Edit: I re-read your comment and I think I see what you might have meant now. I think you were asking if there would be a solution for low speed devices to use this standard.
I'm asking if the LEDs that support 9.6Gbps (what is that? A 1ns or faster LED?) even exist in any substantial way.
Isn't that like, laser speeds? Not overhead LED speeds. And over the air? Not inside a fiber line?
This is basically a 10Gbps standard for fiber lines except over the air. All those issues need to be solved without the guarantees or isolation that fiber optic lines provide.
That's just transmit.

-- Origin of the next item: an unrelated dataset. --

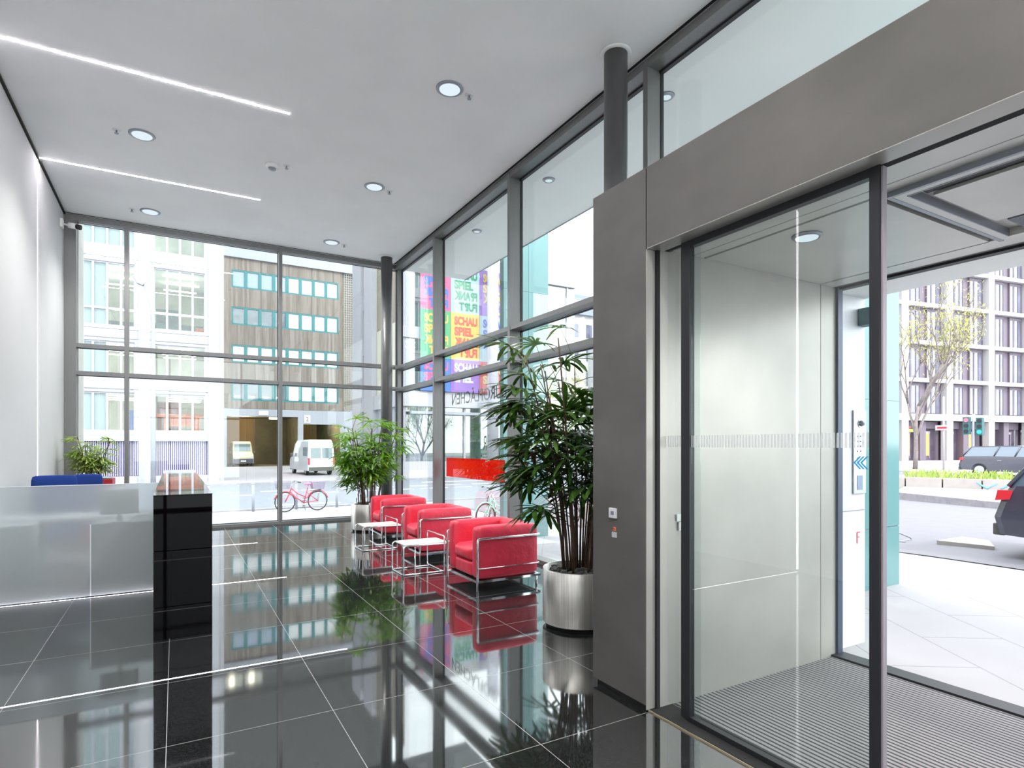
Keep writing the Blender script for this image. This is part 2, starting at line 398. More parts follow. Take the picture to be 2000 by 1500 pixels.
def text_mesh(body, w, h, depth=.01, bold=0.0, mirror=False):
    cu = bpy.data.curves.new('t', 'FONT'); cu.body = body; cu.size = 1; cu.extrude = 0; cu.offset = bold
    ob = bpy.data.objects.new('t', cu); C.objects.link(ob); bpy.context.view_layer.update()
    me = bpy.data.meshes.new_from_object(ob.evaluated_get(bpy.context.evaluated_depsgraph_get()))
    bpy.data.objects.remove(ob); bpy.data.curves.remove(cu)
    xs = [v.co.x for v in me.vertices]; ys = [v.co.y for v in me.vertices]
    a, b, c, d = min(xs), max(xs), min(ys), max(ys)
    for v in me.vertices:
        x = (v.co.x-a)/(b-a)*w; y = (v.co.y-c)/(d-c)*h
        if mirror: x = w-x
        v.co = (x, 0, y)
    return me
def add_text(mb, body, origin, ux, w, h, bold=.02, mirror=False):
    me = text_mesh(body, w, h, 0, bold, mirror)
    o = Vector(origin); ux = Vector(ux); 
    vs = [mb.bm.verts.new(o+ux*v.co.x+Vector((0, 0, v.co.z))) for v in me.vertices]
    for p in me.polygons:
        try: mb.bm.faces.new([vs[i] for i in p.vertices])
        except ValueError: pass
    bpy.data.meshes.remove(me)
    return mb

# ------------------------------------------------------------------ room shell
CZ = 5.29; XL = -1.57; YB = 12.0; XR = 4.1; YN = -5.0
tag(bx('floor', 'floor', XL, XR+.12, YN, YB+.1, -.12, 0), kind='structure')
ce = MB(); ce.box(XL-.3, 3.965, YN, 11.9, CZ, CZ+.6); ce.box(3.965, XR+.14, YN, 12.14, CZ+.03, CZ+.6); ce.box(XL-.3, 3.965, 11.9, 12.14, CZ+.03, CZ+.6)
tag(ce.build('ceiling', 'ceil'), kind='structure')
g = MB(); g.box(3.965, 3.995, YN, 11.9, CZ-.002, CZ+.03); g.box(XL+.02, 3.995, 11.87, 11.9, CZ-.002, CZ+.03); g.box(XL, XL+.025, YN, 11.9, CZ-.03, CZ-.001)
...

Receive has to deal with the same issues, amplifiers and other electronics that move at the requested speeds.
I don't know, I was pointing out for the data rate that seems to be part of some COTS devices, not the data rate that you can negotiate with research lab hardware.

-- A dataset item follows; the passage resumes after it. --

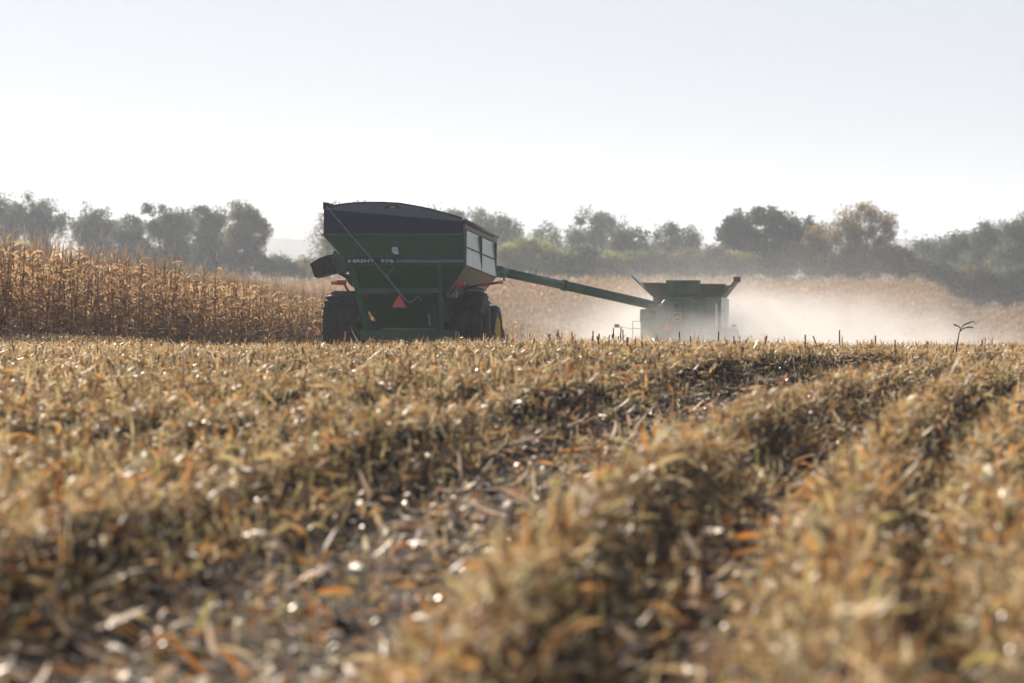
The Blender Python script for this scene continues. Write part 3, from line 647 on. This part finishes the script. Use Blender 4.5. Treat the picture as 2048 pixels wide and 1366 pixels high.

Single quantum well LEDs are well-commercialized at 150 Mbps for MOST150 (that was intended to, running over POF, be cheaper than an ethernet PHY and copper); I'm not sure exactly where SQW LEDs drop off and laser diodes become the only option, but it's substantially faster than traditional LEDs.
Could one PWM such a light to display high bit color content? By my estimates: to send 9.6Gbps, you need (at least) 9.6 GHz, and that's 160,000,000x faster than 60hz. log2(160 million) = 27.3 bits.
I'm sure that this idea is more of a fun hackaday-style gimmick (i.e. not productionizable for various reasons), but would be fun to see.